In the following weeks leading to Christmas I continued to blindly rationalize away all the red flags which lead to the disastrous end of our relationship. Other than his borderline obsession and insatiable appetite for chocolate, things were not all that bad. Occasionally, he would slip in and out of German, teaching me a few phrases. Once, when my German began to improve, he must have felt I was worthy enough to share a family heirloom that he brought with him from Germany. It was a handcrafted, ivory antique instrument that he must have truly treasured because of the way he handled it. Carefully it was removed from the case and then gently, he unwrapped the soft calfskin hide that protected it. He treated it with such extreme care that I got nervous just preparing to see it. He then slid it out and immediately I noticed a lengthy German inscription along the side of the instrument. I looked closer as he held it up to his lips to blow. And as the music began, I realized I was listening to him play "We Three Kings" on a glorified, ivory recorder.
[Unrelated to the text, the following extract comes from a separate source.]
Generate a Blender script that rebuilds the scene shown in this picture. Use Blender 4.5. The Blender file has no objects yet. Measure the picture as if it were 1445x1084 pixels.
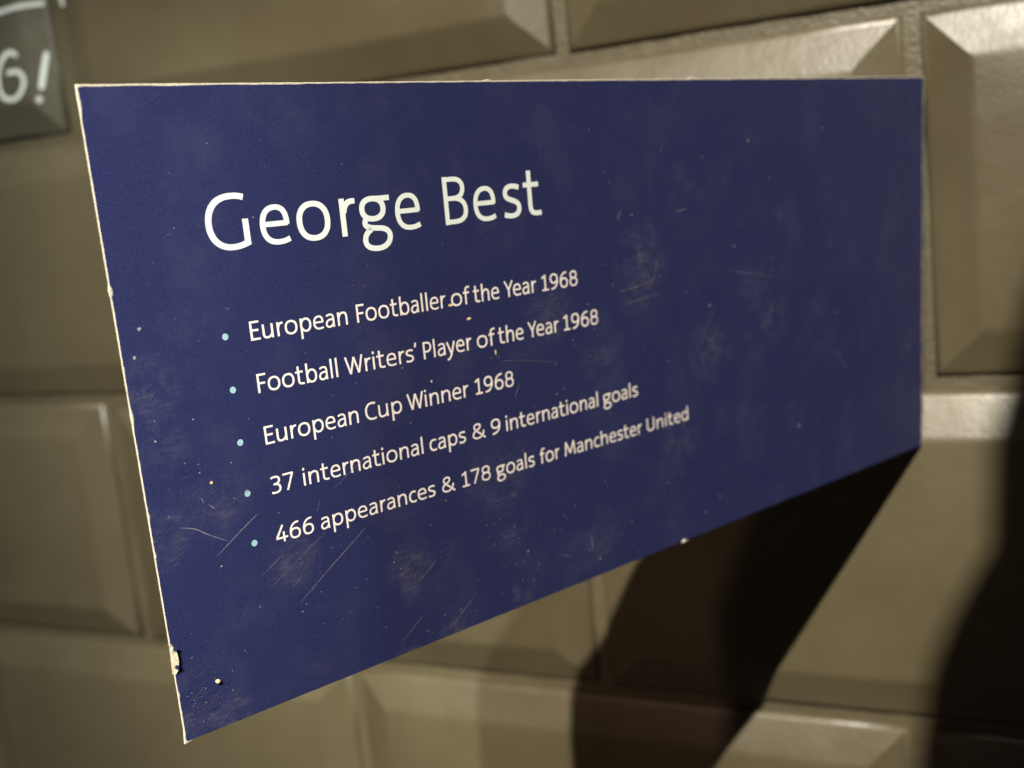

A few days later, I woke up at his place and discovered he had left me alone. This was extremely unexpected since we were not at all on that level where I would have been comfortable leaving him alone at my place. There was a note on his desk that read he had ran to the pastry shop for breakfast. I took this as a do-it-yourself-in-ten-minutes-or-less opportunity to learn as much about him before he returned. I carefully opened the closet and examined how neatly his clothing hung on all wooden hangers, like a Banana Republic store. “A total neat-freak”, I thought to myself.
I then scanned across the papers on his desk--messy, unorganized, and several past due bills and credit cards with high balances. “Tisk-tisk!”
I quickly continued as I heard his keys on the kitchen counter. Usually the good stuff is under the bed, so I quickly lifted the bed skirt and there it was...the ultimate red flag. Eighteen, maybe twenty, wrappers from the same over sized Vosges chocolate bars that first put us together, all shoved under his bed and hidden due to his shameless love and guilt of chocolate.
I sat on the bed thinking to myself, “Surely, chocolate hoarders can’t be safe to date.”
I had gained weight since we met, eating my way through Germany and snacking on chocolate the way Veruca Salt might have, had she not met her untimely demise with her flashy, “I want the whole world” attitude.
RenĂ© swung open the door and presented me with a bakers box full of breakfast pastries. “Guten Morgen!”, he announced and handed me the box. I sat on the corner of the bed and reluctantly opened the crave-case sized box. I looked down and starring up at me were one-dozen pain au chocolat. Knowing that it was a bakers dozen, I scoffed knowing he had already eaten three.

 
I closed my eyes and politely said, “Thank you, but I really should be leaving.”
I snagged one of the pain au chocolat out of the box, kissed him on the forehead and left. On my way home I contacted T-Mobile and changed my phone number.

When the representative asked the purpose of changing my number, I asked her, “Did you know Germany has an angry, devil Santa?”